Task instructions: Leaving out the pictures, retype all the material exactly.

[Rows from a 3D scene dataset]
==*==

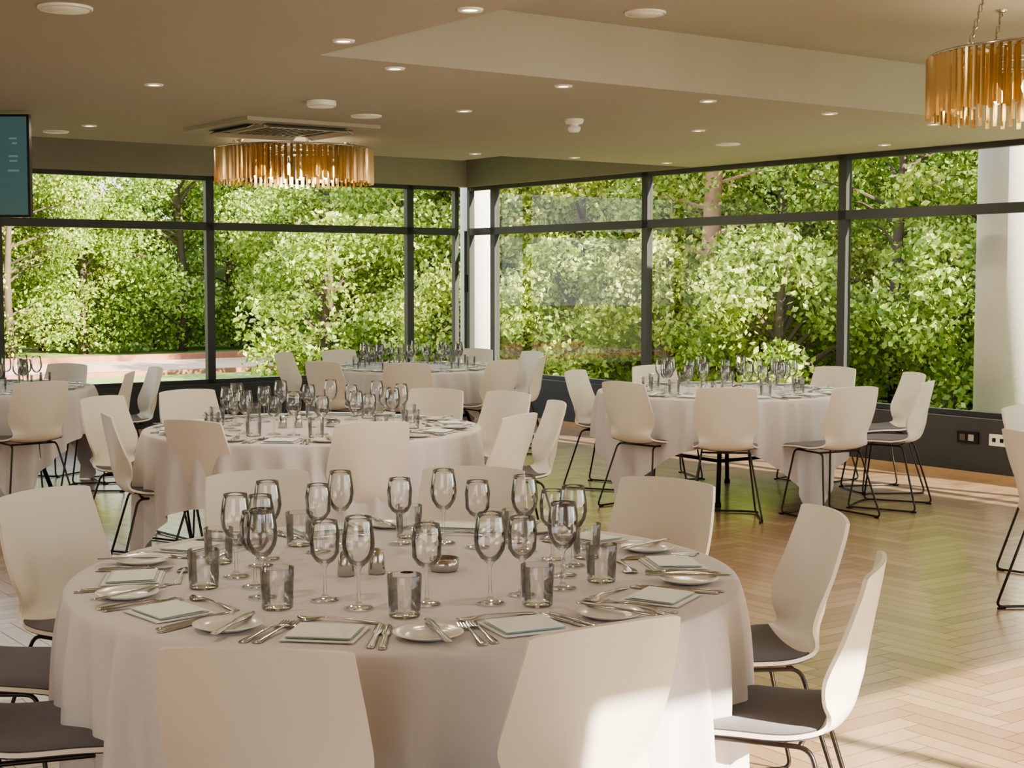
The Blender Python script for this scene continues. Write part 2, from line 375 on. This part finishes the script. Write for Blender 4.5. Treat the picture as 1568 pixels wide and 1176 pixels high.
# ------------------------------------------------------------------ chair
def catmull(K,m):
    K=np.array(K,float); out=[]
    for i in range(len(K)-1):
        p0=K[max(i-1,0)];p1=K[i];p2=K[i+1];p3=K[min(i+2,len(K)-1)]
        for j in range(m):
            t=j/m; out.append(.5*((2*p1)+(-p0+p2)*t+(2*p0-5*p1+4*p2-p3)*t*t+(-p0+3*p1-3*p2+p3)*t**3))
    out.append(K[-1]); return np.array(out)
def chair_mesh():
    mb=MB()
    K=[(.235,.432,.185,0,0),(.215,.444,.20,0,.004),(.08,.450,.212,0,.010),(-.06,.446,.212,0,.014),(-.135,.447,.200,.0,.022),(-.190,.462,.180,.014,.022),(-.220,.50,.170,.036,.012),(-.234,.55,.180,.062,0),(-.246,.61,.205,.068,0),(-.262,.70,.204,.046,0),(-.280,.80,.194,.030,0),(-.291,.866,.187,.026,0)]
    S=catmull(K,4); C_=21; P=[]
    for i,(y,z,hw,fw,uz) in enumerate(S):
        row=[]
        for j in range(C_):
            a=-1+2*j/(C_-1)
            a=math.copysign(abs(a)**.85,a)
            e=abs(a)
            zz=z+uz*e**2.2
            if z>.78: zz-= (z-.78)/.086*(.010*e**2+.004*e**20)
            bl=max(0,1-abs(z-.57)/.10) if z>.47 else 0
            yy=y+fw*((1-bl)*e**2+bl*max(0,(e-.35)/.65))
            if i<3: yy-=.02*e**6*(3-i)/3
            row.append((a*hw,yy,zz))
        P.append(row)
    mb.slab(P,.011,M_shell)
    Q=[]
    SS=[r for r in S if r[0]>-.165 and r[1]<.47][1:]
    for i,(y,z,hw,fw,uz) in enumerate(SS):
        row=[]
        u=i/(len(SS)-1)
        for j in range(C_):
            a=-1+2*j/(C_-1); e=abs(a); edge=max(e,abs(2*u-1))
            k=.975-.06*max(0,abs(2*u-1)-.8)/.2
            row.append((a*hw*k,y,z+uz*e**2.2+.012*(1-edge**6)+.014))
        Q.append(row)
    mb.slab(Q,-.02,M_pad); 
    r=.0065
    for sx in(-1,1):
        loop=[(sx*.15,.15,.435),(sx*.205,.215,.009),(sx*.235,-.25,.009),(sx*.155,-.135,.432)]
        mb.tube(fillet(loop,.035,True),r,M_wire,8,True)
    mb.tube([(-.15,.13,.436),(.15,.13,.436)],r,M_wire,8); mb.tube([(-.155,-.11,.434),(.155,-.11,.434)],r,M_wire,8)
    mb.tube(fillet([(-.207,.19,.009),(-.12,.215,.009),(.12,.215,.009),(.207,.19,.009)],.03),r,M_wire,8)
    for sx in(-1,1):
        for yy in(.2,-.23): mb.tube([(sx*(.218),yy-.02,.0055),(sx*.218,yy+.02,.0055)],.0055,M_black,6)
    return mb.mesh('dining_chair')
ME_chair=chair_mesh()
def chair(x,y,tx,ty,dr=0,tuck=.29):
    d=Vector((tx-x,ty-y,0)).normalized(); o=Vector((x,y,0))+d*tuck
    ang=math.atan2(d.y,d.x)-math.pi/2+math.radians(dr)
    return put(ME_chair,'dining_chair',(o.x,o.y,0),ang)

# ------------------------------------------------------------------ table
def table(x,y,ca,R=.9,half=1.21,seed=0):
    mb=MB()
    mb.lathe([(0,.715),(R-.01,.715),(R-.004,.72),(R-.004,.742),(0.0,.742)],M_oaktrim,64)
    for k in range(4):
        a=math.radians(ca)+math.pi/4+k*math.pi/2; c=Vector((math.cos(a),math.sin(a),0))
        mb.tube([c*.35+Vector((0,0,.715)),c*.62+Vector((0,0,.02))],.016,M_black,8)
        mb.tube([c*.62+Vector((0,0,.0)),c*.62+Vector((0,0,.03))],.022,M_black,8)
    for k in range(4):
        a=math.radians(ca)+math.pi/4+k*math.pi/2; b=a+math.pi/2
        mb.tube([(.5*math.cos(a),.5*math.sin(a),.3),(.5*math.cos(b),.5*math.sin(b),.3)],.012,M_black,6)
    t=mb.obj('round_dining_table',(x,y,0))
    n=480; rg=random.Random(seed); v=[];f=[]; rings=[]
    top=[(r*R,.7505) for r in(.02,.3,.6,.85,.96,.985)]
    def ring(fn): rings.append([fn(2*math.pi*k/n) for k in range(n)])
    for r,z in top: ring(lambda a,r=r,z=z:(r*math.cos(a),r*math.sin(a),z))
    ring(lambda a:((R+.001)*math.cos(a),(R+.001)*math.sin(a),.748))
    ring(lambda a:((R+.005)*math.cos(a),(R+.005)*math.sin(a),.742))
    T=26
    # irregular hanging pleats: each fold has its own place, width and depth
    folds=[]; aa=0
    while aa<2*math.pi-.12:
        wd_=rg.uniform(.10,.24); folds.append((aa+wd_/2,wd_*rg.uniform(.24,.33),rg.uniform(.4,1.2))); aa+=wd_
    def fw(a,u):
        s_=0
        for (c,wi,am) in folds:
            dd=(a-c+math.pi)%(2*math.pi)-math.pi
            if abs(dd)<.6: s_=max(s_,am*math.exp(-(dd/(wi*(.8+.3*u)))**2))
        return s_
    cache=[[fw(2*math.pi*k/n,u) for k in range(n)] for u in(0,1)]
    for i in range(1,T+1):
        u=i/T; kk=[0]
        def fn(a,u=u,kk=kk):
            k=kk[0]; kk[0]+=1
            b=a-math.radians(ca); mx=max(abs(math.cos(b+math.pi/4)),abs(math.sin(b+math.pi/4)))
            d=half/mx-R; cor=max(0,(d-.27)/.45)
            d=min(d,.735)*u
            f_=cache[0][k]*(1-u)+cache[1][k]*u
            amp=.055*(1-math.exp(-d/.13))
            r=R+.006+amp*f_-.02*d+.04*cor*u*u*math.sin(22*b)
            r=max(r,R+.004-.30*max(0,d-.05)) 
            return (r*math.cos(a),r*math.sin(a),.742-d)
        ring(fn)
    for rr in rings: v+=rr
    for i in range(len(rings)-1):
        for k in range(n): f.append((i*n+k,i*n+(k+1)%n,(i+1)*n+(k+1)%n,(i+1)*n+k))
    f.append(tuple(range(n)))
    m2=MB(); m2.add(v,f,M_cloth,True); m2.obj('tablecloth',(0,0,0),0,t)
    return t

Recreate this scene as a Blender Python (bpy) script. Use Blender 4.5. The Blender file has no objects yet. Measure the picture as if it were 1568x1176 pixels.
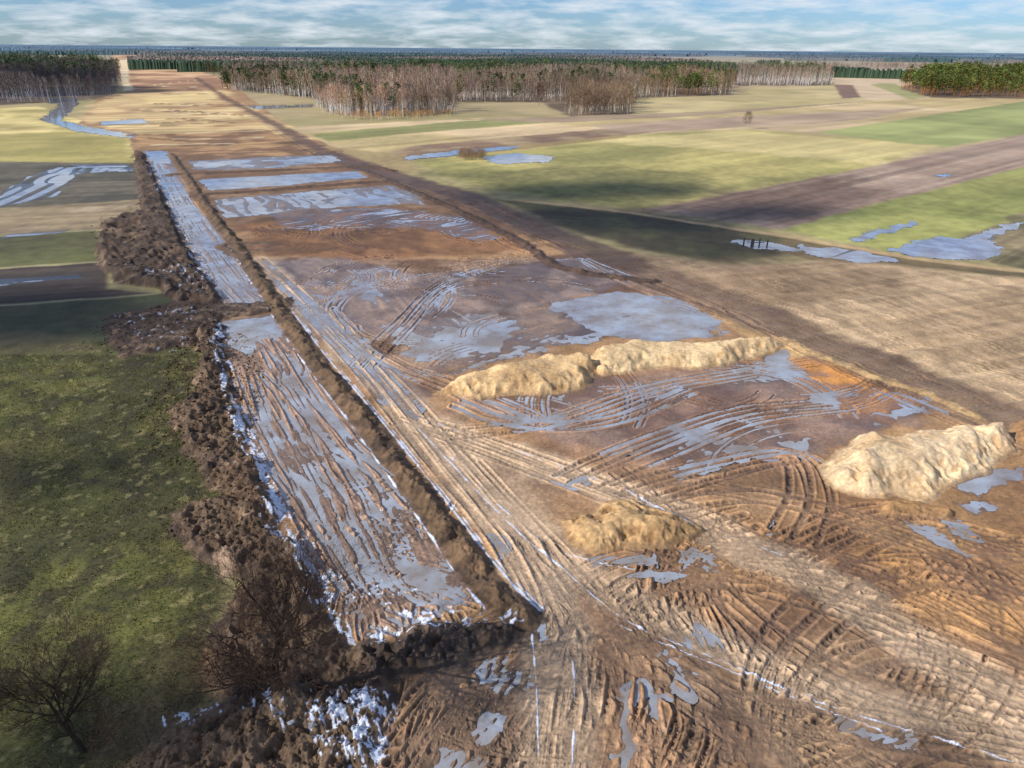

==*==

Answer for the task:
The Blender Python script for this scene continues. Write part 2, from line 375 on. This part finishes the script. Write for Blender 4.5. Treat the picture as 1568 pixels wide and 1176 pixels high.
# ------------------------------------------------------------------ chair
def catmull(K,m):
    K=np.array(K,float); out=[]
    for i in range(len(K)-1):
        p0=K[max(i-1,0)];p1=K[i];p2=K[i+1];p3=K[min(i+2,len(K)-1)]
        for j in range(m):
            t=j/m; out.append(.5*((2*p1)+(-p0+p2)*t+(2*p0-5*p1+4*p2-p3)*t*t+(-p0+3*p1-3*p2+p3)*t**3))
    out.append(K[-1]); return np.array(out)
def chair_mesh():
    mb=MB()
    K=[(.235,.432,.185,0,0),(.215,.444,.20,0,.004),(.08,.450,.212,0,.010),(-.06,.446,.212,0,.014),(-.135,.447,.200,.0,.022),(-.190,.462,.180,.014,.022),(-.220,.50,.170,.036,.012),(-.234,.55,.180,.062,0),(-.246,.61,.205,.068,0),(-.262,.70,.204,.046,0),(-.280,.80,.194,.030,0),(-.291,.866,.187,.026,0)]
    S=catmull(K,4); C_=21; P=[]
    for i,(y,z,hw,fw,uz) in enumerate(S):
        row=[]
        for j in range(C_):
            a=-1+2*j/(C_-1)
            a=math.copysign(abs(a)**.85,a)
            e=abs(a)
            zz=z+uz*e**2.2
            if z>.78: zz-= (z-.78)/.086*(.010*e**2+.004*e**20)
            bl=max(0,1-abs(z-.57)/.10) if z>.47 else 0
            yy=y+fw*((1-bl)*e**2+bl*max(0,(e-.35)/.65))
            if i<3: yy-=.02*e**6*(3-i)/3
            row.append((a*hw,yy,zz))
        P.append(row)
    mb.slab(P,.011,M_shell)
    Q=[]
    SS=[r for r in S if r[0]>-.165 and r[1]<.47][1:]
    for i,(y,z,hw,fw,uz) in enumerate(SS):
        row=[]
        u=i/(len(SS)-1)
        for j in range(C_):
            a=-1+2*j/(C_-1); e=abs(a); edge=max(e,abs(2*u-1))
            k=.975-.06*max(0,abs(2*u-1)-.8)/.2
            row.append((a*hw*k,y,z+uz*e**2.2+.012*(1-edge**6)+.014))
        Q.append(row)
    mb.slab(Q,-.02,M_pad); 
    r=.0065
    for sx in(-1,1):
        loop=[(sx*.15,.15,.435),(sx*.205,.215,.009),(sx*.235,-.25,.009),(sx*.155,-.135,.432)]
        mb.tube(fillet(loop,.035,True),r,M_wire,8,True)
    mb.tube([(-.15,.13,.436),(.15,.13,.436)],r,M_wire,8); mb.tube([(-.155,-.11,.434),(.155,-.11,.434)],r,M_wire,8)
    mb.tube(fillet([(-.207,.19,.009),(-.12,.215,.009),(.12,.215,.009),(.207,.19,.009)],.03),r,M_wire,8)
    for sx in(-1,1):
        for yy in(.2,-.23): mb.tube([(sx*(.218),yy-.02,.0055),(sx*.218,yy+.02,.0055)],.0055,M_black,6)
    return mb.mesh('dining_chair')
ME_chair=chair_mesh()
def chair(x,y,tx,ty,dr=0,tuck=.29):
    d=Vector((tx-x,ty-y,0)).normalized(); o=Vector((x,y,0))+d*tuck
    ang=math.atan2(d.y,d.x)-math.pi/2+math.radians(dr)
    return put(ME_chair,'dining_chair',(o.x,o.y,0),ang)

# ------------------------------------------------------------------ table
def table(x,y,ca,R=.9,half=1.21,seed=0):
    mb=MB()
    mb.lathe([(0,.715),(R-.01,.715),(R-.004,.72),(R-.004,.742),(0.0,.742)],M_oaktrim,64)
    for k in range(4):
        a=math.radians(ca)+math.pi/4+k*math.pi/2; c=Vector((math.cos(a),math.sin(a),0))
        mb.tube([c*.35+Vector((0,0,.715)),c*.62+Vector((0,0,.02))],.016,M_black,8)
        mb.tube([c*.62+Vector((0,0,.0)),c*.62+Vector((0,0,.03))],.022,M_black,8)
    for k in range(4):
        a=math.radians(ca)+math.pi/4+k*math.pi/2; b=a+math.pi/2
        mb.tube([(.5*math.cos(a),.5*math.sin(a),.3),(.5*math.cos(b),.5*math.sin(b),.3)],.012,M_black,6)
    t=mb.obj('round_dining_table',(x,y,0))
    n=480; rg=random.Random(seed); v=[];f=[]; rings=[]
    top=[(r*R,.7505) for r in(.02,.3,.6,.85,.96,.985)]
    def ring(fn): rings.append([fn(2*math.pi*k/n) for k in range(n)])
    for r,z in top: ring(lambda a,r=r,z=z:(r*math.cos(a),r*math.sin(a),z))
    ring(lambda a:((R+.001)*math.cos(a),(R+.001)*math.sin(a),.748))
    ring(lambda a:((R+.005)*math.cos(a),(R+.005)*math.sin(a),.742))
    T=26
    # irregular hanging pleats: each fold has its own place, width and depth
    folds=[]; aa=0
    while aa<2*math.pi-.12:
        wd_=rg.uniform(.10,.24); folds.append((aa+wd_/2,wd_*rg.uniform(.24,.33),rg.uniform(.4,1.2))); aa+=wd_
    def fw(a,u):
        s_=0
        for (c,wi,am) in folds:
            dd=(a-c+math.pi)%(2*math.pi)-math.pi
            if abs(dd)<.6: s_=max(s_,am*math.exp(-(dd/(wi*(.8+.3*u)))**2))
        return s_
    cache=[[fw(2*math.pi*k/n,u) for k in range(n)] for u in(0,1)]
    for i in range(1,T+1):
        u=i/T; kk=[0]
        def fn(a,u=u,kk=kk):
            k=kk[0]; kk[0]+=1
            b=a-math.radians(ca); mx=max(abs(math.cos(b+math.pi/4)),abs(math.sin(b+math.pi/4)))
            d=half/mx-R; cor=max(0,(d-.27)/.45)
            d=min(d,.735)*u
            f_=cache[0][k]*(1-u)+cache[1][k]*u
            amp=.055*(1-math.exp(-d/.13))
            r=R+.006+amp*f_-.02*d+.04*cor*u*u*math.sin(22*b)
            r=max(r,R+.004-.30*max(0,d-.05)) 
            return (r*math.cos(a),r*math.sin(a),.742-d)
        ring(fn)
    for rr in rings: v+=rr
    for i in range(len(rings)-1):
        for k in range(n): f.append((i*n+k,i*n+(k+1)%n,(i+1)*n+(k+1)%n,(i+1)*n+k))
    f.append(tuple(range(n)))
    m2=MB(); m2.add(v,f,M_cloth,True); m2.obj('tablecloth',(0,0,0),0,t)
    return t

Recreate this scene as a Blender Python (bpy) script. Use Blender 4.5. The Blender file has no objects yet. Measure the picture as if it were 1568x1176 pixels.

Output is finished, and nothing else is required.